## Exercise instructions:
Below are records; reproduce exactly the lines from the one that has "Write part 4" through the one that has "tag(hut, 'small orange", ends included, and nothing more.

───── Material supplied

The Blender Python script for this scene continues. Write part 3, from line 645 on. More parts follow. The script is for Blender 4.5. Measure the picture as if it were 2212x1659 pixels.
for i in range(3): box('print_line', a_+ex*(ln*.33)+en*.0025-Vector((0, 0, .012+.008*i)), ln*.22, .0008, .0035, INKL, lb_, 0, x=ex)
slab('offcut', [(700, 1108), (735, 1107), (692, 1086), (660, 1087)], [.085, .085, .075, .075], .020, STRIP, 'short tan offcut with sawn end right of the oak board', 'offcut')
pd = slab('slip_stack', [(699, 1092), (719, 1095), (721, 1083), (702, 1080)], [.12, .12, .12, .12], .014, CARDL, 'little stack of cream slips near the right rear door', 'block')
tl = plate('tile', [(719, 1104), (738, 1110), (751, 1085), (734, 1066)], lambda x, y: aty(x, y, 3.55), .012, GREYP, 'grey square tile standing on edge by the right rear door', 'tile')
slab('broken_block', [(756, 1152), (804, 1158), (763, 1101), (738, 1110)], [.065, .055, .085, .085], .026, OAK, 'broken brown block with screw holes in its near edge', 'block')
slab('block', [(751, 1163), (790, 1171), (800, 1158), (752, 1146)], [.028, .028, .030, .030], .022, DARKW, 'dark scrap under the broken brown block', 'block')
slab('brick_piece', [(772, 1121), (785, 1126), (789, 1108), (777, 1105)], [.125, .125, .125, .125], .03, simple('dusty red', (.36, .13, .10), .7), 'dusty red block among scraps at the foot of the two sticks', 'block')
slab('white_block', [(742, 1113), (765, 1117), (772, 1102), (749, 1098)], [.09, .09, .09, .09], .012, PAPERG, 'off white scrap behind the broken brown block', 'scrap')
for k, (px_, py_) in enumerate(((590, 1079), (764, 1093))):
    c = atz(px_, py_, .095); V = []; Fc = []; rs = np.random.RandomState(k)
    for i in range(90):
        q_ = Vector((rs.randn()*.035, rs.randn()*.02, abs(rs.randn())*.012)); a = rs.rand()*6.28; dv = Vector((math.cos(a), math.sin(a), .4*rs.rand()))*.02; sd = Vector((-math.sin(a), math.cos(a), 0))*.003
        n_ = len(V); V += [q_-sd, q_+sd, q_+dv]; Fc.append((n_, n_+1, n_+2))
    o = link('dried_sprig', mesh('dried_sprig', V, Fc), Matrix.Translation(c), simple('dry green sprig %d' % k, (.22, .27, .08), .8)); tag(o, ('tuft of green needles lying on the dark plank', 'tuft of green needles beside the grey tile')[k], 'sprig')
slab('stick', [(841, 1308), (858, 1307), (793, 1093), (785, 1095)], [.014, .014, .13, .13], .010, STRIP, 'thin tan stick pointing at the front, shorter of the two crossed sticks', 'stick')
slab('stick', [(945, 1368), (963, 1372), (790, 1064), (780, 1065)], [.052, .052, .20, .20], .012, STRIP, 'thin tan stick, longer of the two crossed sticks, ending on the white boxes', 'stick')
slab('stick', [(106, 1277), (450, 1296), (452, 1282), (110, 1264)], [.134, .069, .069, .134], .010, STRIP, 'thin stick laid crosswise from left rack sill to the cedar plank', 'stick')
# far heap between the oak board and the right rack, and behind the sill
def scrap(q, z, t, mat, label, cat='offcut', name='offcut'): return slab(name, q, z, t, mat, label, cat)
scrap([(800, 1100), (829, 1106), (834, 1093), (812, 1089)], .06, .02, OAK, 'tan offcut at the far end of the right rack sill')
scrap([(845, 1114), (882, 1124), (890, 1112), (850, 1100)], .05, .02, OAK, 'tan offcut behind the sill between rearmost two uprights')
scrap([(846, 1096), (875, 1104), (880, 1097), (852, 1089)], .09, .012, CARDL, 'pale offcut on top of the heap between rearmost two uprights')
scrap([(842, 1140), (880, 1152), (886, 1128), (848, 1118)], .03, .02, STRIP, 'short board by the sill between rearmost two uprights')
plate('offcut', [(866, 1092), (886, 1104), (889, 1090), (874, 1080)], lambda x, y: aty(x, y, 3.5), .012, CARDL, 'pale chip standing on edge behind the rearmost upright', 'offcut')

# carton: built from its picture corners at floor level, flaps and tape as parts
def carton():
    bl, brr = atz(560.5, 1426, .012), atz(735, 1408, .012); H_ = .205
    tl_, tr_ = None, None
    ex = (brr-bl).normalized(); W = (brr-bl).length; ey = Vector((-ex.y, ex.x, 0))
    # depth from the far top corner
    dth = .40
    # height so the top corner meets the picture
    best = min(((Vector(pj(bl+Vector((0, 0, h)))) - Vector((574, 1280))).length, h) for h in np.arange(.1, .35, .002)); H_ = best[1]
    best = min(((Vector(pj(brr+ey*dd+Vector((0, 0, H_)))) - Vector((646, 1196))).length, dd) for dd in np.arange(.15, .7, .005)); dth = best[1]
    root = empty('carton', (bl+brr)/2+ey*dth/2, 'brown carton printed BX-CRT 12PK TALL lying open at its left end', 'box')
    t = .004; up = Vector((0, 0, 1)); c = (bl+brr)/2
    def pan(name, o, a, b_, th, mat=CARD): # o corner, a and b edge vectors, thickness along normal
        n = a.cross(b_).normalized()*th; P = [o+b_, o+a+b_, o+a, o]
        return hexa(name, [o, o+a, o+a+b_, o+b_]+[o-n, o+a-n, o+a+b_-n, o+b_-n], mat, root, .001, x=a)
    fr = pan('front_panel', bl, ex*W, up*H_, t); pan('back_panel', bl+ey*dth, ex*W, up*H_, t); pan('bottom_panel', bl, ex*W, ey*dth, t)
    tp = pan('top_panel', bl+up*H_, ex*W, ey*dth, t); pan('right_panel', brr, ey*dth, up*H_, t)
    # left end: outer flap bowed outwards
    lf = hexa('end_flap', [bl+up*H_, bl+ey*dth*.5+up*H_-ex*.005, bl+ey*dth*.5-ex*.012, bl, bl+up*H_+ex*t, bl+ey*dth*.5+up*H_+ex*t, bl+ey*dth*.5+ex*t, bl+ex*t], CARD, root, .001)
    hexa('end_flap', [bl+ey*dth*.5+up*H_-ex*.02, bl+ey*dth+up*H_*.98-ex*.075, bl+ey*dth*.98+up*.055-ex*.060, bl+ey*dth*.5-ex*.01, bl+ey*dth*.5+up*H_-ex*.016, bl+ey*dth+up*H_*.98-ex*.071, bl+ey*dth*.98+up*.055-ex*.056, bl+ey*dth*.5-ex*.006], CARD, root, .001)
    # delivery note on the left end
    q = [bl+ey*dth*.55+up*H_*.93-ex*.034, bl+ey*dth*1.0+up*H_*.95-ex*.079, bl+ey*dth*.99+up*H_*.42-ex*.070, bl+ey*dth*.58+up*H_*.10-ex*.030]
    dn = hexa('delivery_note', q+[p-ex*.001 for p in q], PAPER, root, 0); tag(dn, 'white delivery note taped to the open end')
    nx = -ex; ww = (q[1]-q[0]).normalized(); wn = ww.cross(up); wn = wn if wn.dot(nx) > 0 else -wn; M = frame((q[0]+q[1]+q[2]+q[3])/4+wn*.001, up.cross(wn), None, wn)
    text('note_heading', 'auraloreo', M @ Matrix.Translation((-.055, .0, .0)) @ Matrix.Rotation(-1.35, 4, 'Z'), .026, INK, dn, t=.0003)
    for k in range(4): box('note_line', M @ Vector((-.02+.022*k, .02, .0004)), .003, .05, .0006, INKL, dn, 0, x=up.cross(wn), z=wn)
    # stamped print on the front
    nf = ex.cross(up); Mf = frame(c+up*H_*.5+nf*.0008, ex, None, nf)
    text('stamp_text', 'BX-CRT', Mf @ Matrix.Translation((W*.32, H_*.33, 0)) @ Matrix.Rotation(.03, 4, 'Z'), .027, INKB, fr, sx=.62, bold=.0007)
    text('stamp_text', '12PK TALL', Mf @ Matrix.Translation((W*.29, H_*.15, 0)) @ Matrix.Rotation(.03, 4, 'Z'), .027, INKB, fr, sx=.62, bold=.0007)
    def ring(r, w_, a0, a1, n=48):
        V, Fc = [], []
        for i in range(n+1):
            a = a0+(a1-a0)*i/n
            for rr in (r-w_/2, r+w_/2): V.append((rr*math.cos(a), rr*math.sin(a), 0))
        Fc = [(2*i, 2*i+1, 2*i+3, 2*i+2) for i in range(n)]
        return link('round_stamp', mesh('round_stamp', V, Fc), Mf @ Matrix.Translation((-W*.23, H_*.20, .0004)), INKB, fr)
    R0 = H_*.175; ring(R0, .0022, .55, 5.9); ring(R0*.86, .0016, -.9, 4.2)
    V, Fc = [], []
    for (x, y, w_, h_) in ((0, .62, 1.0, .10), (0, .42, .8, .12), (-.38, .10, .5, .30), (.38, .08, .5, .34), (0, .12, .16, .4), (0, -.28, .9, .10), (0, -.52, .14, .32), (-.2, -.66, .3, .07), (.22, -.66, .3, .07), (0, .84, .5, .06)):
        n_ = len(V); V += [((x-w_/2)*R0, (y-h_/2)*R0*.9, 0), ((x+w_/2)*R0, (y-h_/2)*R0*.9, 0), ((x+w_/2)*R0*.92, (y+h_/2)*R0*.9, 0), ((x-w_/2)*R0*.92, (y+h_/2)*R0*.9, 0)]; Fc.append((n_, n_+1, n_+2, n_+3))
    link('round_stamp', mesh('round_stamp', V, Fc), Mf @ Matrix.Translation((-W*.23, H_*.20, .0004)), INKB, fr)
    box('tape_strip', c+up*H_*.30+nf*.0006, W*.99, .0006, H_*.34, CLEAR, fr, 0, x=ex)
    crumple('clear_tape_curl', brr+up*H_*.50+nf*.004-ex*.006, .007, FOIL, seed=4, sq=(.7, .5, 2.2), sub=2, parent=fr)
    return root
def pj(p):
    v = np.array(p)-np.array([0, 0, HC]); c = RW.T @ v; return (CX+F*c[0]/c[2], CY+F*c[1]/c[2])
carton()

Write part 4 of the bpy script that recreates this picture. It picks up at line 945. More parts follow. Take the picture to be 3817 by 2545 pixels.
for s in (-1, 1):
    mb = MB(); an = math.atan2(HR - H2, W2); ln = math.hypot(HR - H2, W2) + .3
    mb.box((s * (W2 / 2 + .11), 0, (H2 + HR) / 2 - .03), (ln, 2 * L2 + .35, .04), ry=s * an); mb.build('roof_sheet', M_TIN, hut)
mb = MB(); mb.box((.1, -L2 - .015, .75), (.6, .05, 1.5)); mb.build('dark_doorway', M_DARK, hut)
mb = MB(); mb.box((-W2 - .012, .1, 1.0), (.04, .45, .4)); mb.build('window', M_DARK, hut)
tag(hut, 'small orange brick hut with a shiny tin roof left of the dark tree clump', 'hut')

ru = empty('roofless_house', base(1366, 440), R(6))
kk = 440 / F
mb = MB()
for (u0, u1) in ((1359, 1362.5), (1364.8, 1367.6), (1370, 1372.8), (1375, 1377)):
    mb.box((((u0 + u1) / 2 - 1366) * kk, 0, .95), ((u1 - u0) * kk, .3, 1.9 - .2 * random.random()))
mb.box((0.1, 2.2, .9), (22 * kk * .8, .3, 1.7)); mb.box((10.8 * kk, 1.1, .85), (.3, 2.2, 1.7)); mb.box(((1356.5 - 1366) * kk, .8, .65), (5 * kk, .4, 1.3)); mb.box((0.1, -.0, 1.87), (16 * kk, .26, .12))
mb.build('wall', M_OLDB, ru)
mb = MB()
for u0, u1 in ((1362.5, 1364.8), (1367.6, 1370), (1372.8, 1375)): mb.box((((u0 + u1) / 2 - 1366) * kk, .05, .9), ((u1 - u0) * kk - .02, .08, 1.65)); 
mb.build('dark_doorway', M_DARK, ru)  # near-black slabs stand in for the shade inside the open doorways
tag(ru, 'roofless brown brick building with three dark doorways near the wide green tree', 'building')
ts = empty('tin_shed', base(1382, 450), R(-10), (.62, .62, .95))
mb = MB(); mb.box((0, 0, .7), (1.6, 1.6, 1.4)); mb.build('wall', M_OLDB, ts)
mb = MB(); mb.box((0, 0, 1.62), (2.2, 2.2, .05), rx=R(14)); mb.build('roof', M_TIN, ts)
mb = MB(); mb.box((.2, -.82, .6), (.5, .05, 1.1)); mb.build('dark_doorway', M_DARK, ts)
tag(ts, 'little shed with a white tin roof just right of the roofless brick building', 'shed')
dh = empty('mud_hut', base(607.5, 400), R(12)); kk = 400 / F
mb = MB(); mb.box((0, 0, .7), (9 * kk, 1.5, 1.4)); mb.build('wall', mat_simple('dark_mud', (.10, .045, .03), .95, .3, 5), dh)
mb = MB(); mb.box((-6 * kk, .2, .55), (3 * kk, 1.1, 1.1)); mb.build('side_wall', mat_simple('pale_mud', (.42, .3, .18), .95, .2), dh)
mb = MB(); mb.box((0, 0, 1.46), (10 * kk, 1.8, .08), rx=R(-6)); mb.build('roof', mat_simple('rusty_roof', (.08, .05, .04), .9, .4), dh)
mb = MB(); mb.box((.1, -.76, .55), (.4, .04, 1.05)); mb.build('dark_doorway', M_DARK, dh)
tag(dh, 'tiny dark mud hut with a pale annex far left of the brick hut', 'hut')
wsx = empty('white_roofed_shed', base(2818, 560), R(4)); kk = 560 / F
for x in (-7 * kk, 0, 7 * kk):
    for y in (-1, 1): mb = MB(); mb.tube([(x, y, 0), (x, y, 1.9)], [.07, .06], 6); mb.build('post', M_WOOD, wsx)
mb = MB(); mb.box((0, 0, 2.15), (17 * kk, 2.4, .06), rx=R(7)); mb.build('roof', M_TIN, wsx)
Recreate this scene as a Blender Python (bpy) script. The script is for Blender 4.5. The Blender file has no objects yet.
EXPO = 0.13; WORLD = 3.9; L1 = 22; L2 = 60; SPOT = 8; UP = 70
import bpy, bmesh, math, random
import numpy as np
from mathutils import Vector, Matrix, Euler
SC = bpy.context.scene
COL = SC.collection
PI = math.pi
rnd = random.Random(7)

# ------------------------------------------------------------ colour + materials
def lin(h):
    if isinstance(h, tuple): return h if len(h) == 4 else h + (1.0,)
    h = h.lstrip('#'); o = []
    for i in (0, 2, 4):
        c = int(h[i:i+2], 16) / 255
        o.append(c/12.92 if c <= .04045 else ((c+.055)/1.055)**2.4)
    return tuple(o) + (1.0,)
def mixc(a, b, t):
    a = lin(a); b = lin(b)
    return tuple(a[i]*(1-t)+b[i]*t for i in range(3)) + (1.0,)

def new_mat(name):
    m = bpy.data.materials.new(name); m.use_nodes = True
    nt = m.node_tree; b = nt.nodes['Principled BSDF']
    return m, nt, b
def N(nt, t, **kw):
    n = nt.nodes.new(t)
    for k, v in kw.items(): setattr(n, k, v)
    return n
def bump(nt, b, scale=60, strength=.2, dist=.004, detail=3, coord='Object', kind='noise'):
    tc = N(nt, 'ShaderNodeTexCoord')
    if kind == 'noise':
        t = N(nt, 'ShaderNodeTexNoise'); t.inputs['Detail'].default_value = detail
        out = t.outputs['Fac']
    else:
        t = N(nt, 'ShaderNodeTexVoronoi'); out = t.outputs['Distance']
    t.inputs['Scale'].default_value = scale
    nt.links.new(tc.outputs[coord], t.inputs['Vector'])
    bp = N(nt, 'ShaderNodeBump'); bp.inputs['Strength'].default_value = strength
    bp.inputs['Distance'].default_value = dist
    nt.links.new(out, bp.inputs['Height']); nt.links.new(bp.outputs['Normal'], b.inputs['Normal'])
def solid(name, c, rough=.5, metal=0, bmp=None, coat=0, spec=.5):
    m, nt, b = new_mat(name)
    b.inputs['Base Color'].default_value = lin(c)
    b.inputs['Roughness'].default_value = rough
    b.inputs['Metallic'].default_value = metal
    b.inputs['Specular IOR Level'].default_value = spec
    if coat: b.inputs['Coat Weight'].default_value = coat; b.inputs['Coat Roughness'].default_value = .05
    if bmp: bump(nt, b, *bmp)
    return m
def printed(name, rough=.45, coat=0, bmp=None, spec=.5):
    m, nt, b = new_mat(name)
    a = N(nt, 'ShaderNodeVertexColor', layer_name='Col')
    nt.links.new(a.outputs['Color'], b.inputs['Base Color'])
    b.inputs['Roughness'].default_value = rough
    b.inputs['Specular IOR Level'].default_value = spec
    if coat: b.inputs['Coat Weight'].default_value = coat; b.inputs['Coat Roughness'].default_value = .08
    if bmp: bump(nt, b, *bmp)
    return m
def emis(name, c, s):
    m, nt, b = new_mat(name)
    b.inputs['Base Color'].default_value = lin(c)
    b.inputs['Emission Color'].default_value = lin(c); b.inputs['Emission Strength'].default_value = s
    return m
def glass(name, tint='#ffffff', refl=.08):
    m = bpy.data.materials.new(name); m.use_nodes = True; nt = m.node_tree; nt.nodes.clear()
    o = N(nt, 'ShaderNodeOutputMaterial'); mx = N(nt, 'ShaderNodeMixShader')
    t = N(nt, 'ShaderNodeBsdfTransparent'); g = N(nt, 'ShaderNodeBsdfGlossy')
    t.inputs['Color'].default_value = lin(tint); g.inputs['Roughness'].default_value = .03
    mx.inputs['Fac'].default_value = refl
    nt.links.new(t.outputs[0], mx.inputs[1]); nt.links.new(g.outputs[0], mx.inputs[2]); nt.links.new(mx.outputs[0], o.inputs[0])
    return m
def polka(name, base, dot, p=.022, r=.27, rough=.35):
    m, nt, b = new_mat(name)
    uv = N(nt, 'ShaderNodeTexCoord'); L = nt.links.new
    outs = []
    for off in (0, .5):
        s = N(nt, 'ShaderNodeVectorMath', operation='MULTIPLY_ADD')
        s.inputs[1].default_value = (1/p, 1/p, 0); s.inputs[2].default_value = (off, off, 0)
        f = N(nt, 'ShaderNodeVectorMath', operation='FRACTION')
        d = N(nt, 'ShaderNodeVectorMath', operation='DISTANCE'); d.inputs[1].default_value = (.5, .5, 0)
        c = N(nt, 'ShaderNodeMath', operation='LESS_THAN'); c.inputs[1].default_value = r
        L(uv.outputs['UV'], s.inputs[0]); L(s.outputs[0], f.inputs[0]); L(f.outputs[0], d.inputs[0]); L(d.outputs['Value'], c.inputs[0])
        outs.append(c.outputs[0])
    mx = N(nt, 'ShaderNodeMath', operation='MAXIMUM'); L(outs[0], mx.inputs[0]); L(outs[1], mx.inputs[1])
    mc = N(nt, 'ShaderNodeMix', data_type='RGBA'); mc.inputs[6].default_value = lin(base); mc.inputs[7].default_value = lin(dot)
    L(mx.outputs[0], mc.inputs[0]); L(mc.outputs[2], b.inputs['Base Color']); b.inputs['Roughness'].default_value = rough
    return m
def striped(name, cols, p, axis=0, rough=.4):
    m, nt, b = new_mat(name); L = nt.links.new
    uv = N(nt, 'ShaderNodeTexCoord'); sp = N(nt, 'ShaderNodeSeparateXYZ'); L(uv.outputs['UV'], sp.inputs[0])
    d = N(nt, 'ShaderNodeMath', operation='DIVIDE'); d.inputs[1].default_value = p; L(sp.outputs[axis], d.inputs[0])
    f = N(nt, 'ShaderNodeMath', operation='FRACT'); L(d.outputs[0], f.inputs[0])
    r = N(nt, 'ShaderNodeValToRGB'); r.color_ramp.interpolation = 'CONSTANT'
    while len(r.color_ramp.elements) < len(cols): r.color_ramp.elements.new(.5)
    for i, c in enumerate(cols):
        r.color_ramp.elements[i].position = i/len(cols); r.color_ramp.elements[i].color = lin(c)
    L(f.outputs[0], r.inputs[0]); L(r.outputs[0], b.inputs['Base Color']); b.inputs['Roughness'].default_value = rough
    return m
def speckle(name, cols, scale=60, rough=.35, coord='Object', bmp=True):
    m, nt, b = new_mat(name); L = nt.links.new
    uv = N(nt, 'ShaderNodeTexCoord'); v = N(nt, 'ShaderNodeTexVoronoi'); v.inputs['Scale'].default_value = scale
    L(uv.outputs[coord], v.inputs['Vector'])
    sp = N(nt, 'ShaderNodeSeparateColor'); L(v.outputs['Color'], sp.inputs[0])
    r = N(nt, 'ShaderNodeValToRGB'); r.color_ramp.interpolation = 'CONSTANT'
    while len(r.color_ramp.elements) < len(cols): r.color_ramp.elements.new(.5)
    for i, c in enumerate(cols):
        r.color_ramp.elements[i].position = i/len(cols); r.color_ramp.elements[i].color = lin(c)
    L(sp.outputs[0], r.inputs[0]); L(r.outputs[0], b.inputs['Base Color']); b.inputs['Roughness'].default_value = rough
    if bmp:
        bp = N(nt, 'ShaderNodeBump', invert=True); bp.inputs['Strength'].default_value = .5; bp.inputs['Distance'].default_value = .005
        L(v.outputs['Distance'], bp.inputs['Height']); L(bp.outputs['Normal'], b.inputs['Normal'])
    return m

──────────

## Written answer:
Write part 4 of the bpy script that recreates this picture. It picks up at line 945. More parts follow. Take the picture to be 3817 by 2545 pixels.
for s in (-1, 1):
    mb = MB(); an = math.atan2(HR - H2, W2); ln = math.hypot(HR - H2, W2) + .3
    mb.box((s * (W2 / 2 + .11), 0, (H2 + HR) / 2 - .03), (ln, 2 * L2 + .35, .04), ry=s * an); mb.build('roof_sheet', M_TIN, hut)
mb = MB(); mb.box((.1, -L2 - .015, .75), (.6, .05, 1.5)); mb.build('dark_doorway', M_DARK, hut)
mb = MB(); mb.box((-W2 - .012, .1, 1.0), (.04, .45, .4)); mb.build('window', M_DARK, hut)
tag(hut, 'small orange brick hut with a shiny tin roof left of the dark tree clump', 'hut')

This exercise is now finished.